DATASET EXCERPTS:

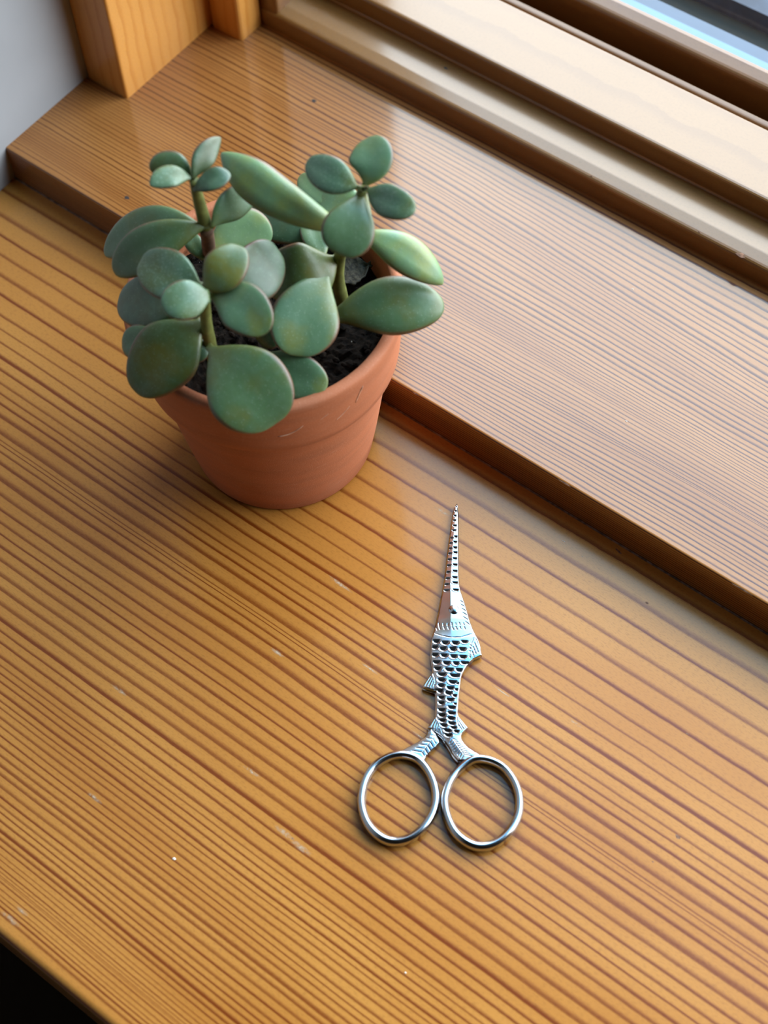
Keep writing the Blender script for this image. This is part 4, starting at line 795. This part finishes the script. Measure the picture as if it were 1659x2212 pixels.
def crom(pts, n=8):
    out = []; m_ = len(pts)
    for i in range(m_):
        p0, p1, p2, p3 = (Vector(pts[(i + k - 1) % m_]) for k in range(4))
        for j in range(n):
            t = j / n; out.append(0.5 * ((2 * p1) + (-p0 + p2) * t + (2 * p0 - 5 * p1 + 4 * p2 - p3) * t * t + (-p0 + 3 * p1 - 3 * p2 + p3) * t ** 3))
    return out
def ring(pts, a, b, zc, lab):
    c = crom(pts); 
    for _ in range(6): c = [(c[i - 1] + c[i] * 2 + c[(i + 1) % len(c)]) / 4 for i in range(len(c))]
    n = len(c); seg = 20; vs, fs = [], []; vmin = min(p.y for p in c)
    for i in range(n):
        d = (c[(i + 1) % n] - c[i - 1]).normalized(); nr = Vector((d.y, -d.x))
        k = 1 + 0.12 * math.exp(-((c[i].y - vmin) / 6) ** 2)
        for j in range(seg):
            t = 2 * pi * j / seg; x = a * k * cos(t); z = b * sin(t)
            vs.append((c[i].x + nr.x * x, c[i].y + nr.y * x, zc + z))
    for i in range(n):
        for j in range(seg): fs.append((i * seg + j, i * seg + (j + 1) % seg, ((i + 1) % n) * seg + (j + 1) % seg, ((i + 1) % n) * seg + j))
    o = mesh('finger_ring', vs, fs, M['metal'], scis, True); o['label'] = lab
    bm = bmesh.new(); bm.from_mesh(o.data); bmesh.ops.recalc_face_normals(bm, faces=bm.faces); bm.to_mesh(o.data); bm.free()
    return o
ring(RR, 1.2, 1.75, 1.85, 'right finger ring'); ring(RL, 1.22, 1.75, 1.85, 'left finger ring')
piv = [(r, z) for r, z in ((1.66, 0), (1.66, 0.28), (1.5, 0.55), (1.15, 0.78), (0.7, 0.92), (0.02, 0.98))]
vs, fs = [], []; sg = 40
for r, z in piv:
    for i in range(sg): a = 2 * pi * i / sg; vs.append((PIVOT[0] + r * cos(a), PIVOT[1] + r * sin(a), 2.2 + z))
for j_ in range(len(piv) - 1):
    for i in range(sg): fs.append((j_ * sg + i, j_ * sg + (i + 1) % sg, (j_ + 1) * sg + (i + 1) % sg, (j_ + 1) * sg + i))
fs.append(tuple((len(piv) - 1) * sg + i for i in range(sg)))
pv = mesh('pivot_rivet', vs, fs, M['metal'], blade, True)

...

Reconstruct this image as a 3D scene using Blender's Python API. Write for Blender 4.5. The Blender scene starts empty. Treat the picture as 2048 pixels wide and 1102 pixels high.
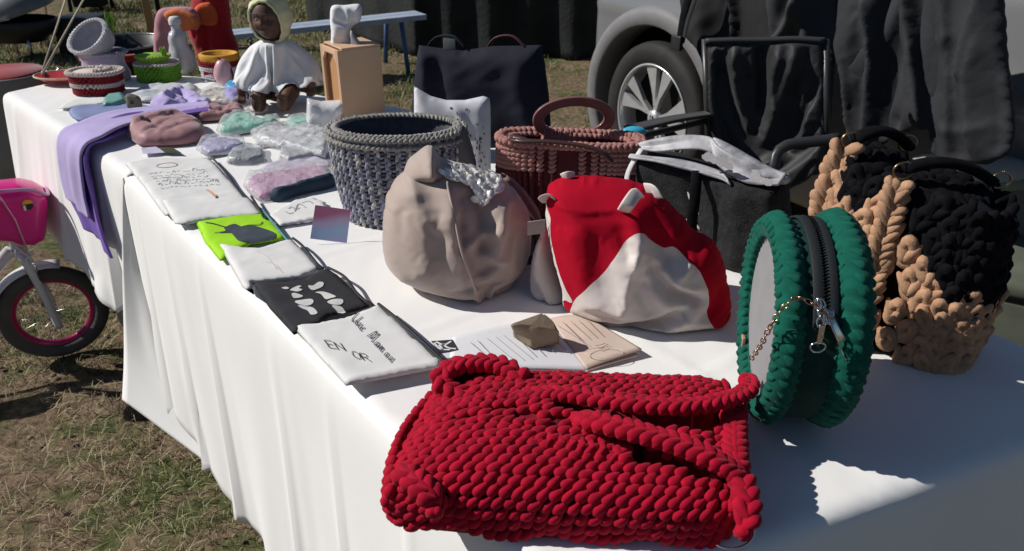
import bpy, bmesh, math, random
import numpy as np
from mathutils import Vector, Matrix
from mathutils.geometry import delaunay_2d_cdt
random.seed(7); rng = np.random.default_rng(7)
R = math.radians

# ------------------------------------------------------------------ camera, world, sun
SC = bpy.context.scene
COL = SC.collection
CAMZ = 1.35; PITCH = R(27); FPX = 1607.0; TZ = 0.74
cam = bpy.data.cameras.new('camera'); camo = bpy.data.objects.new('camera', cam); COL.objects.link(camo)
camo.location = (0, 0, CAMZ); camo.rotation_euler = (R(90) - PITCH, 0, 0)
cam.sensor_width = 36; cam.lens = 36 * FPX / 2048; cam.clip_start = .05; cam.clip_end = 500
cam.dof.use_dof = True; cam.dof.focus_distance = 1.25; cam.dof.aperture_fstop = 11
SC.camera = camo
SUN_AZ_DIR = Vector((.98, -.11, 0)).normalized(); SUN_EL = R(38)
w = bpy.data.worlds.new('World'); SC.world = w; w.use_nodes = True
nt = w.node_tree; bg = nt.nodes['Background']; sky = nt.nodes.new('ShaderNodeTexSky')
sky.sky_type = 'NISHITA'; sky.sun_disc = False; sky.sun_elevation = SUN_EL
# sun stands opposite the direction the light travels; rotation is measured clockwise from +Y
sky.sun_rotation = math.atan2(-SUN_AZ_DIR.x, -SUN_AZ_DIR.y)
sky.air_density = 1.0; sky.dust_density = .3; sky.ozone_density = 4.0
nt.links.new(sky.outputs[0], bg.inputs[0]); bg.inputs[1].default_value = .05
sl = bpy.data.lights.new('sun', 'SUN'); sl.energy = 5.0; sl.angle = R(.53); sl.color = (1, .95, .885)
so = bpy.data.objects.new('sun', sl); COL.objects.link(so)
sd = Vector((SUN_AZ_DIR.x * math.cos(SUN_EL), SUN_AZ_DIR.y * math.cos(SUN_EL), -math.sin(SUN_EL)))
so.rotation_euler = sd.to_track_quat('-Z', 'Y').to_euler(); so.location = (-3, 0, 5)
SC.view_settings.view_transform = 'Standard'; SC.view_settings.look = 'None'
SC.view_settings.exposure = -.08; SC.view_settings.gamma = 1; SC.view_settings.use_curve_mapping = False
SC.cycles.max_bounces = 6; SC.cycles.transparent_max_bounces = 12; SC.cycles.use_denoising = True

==

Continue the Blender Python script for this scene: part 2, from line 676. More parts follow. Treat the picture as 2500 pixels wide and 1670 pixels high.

WHAT THE TASK REQUIRES:
Without any pictures, set down the lines from the one holding "Reconstruct this image" through the one holding "R = math.radians".

SOLUTION TO THIS EXERCISE:
Reconstruct this image as a 3D scene using Blender's Python API. Write for Blender 4.5. The Blender scene starts empty. Treat the picture as 2048 pixels wide and 1102 pixels high.
import bpy, bmesh, math, random
import numpy as np
from mathutils import Vector, Matrix
from mathutils.geometry import delaunay_2d_cdt
random.seed(7); rng = np.random.default_rng(7)
R = math.radians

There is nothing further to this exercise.